The EUR/USD pair fell initially during the session on Tuesday, but I believe that this market has simply fallen too far and into short of an amount of time. Because of this, the market rising formed a relatively supportive candle, but this should simply be a situation where you can sell rallies. After all, the 1.30 level should be significantly resistive, and with that I am still looking for short-term charts in order to continue the downtrend that we’ve seen.
There is a gap above that the 1.3250 level, and as a result I believe that area should be massively resistant. It is not until we get above there until I would even remotely consider buying this market, so this point time it’s simply a matter of looking for short-term opportunities. I believe that we are still heading to the 1.28 level, which is much more supportive on the longer-term charts.
The Euro looks weak everywhere.
The Euro in general is very weak. It’s not just against the US dollar, but of course the US dollar is one of the strongest currencies in the world at the moment. I see Euro weakness against several different currencies, so it obviously makes a lot of sense that we continue to sell off against the so-called “safety currency.” That being the case, I will continue to sell every time this market rallies, and aiming for small gains in favor of the US dollar.

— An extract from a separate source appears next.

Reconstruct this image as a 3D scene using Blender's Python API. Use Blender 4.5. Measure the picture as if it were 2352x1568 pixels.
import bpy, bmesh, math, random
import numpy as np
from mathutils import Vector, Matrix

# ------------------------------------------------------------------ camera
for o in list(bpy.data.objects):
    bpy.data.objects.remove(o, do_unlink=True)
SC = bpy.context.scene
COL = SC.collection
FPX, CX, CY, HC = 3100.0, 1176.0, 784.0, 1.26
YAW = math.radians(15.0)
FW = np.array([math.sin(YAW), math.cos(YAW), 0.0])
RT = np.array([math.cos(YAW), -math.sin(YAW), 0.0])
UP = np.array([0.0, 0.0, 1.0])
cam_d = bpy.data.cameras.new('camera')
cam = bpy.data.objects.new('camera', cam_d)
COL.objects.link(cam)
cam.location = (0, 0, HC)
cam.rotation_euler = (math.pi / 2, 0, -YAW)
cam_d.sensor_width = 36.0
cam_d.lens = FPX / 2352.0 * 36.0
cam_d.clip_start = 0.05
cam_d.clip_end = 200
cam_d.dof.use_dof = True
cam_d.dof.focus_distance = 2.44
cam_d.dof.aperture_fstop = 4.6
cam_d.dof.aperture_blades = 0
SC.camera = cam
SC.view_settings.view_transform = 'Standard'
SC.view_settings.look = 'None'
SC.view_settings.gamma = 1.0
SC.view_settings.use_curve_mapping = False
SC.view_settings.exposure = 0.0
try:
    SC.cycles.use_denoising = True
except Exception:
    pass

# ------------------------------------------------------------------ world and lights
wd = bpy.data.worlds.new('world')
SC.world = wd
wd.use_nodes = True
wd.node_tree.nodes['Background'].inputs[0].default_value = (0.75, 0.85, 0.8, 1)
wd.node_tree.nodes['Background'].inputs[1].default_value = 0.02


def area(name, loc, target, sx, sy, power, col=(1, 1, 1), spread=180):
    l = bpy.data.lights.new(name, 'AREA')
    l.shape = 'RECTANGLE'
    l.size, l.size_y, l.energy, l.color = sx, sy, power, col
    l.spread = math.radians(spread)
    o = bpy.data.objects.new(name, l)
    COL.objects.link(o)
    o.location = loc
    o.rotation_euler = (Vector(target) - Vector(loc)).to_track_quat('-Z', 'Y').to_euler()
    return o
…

I believe that the 1.28 level will massively be supportive, but if we break down below there the Euro will absolutely collapse at that point. However, it’s difficult to imagine that happening in such a brutal manner, simply because it seems like no matter what happens, so we simply willing to buy the Euro. Do not forget that there are other pairs out there that can be sold as well, as the Euro should have more room to move against other currencies. Either way, you can sell this on a short-term bounce, or simply use this pair as a peripheral indicator for other currency pairs involving the EUR.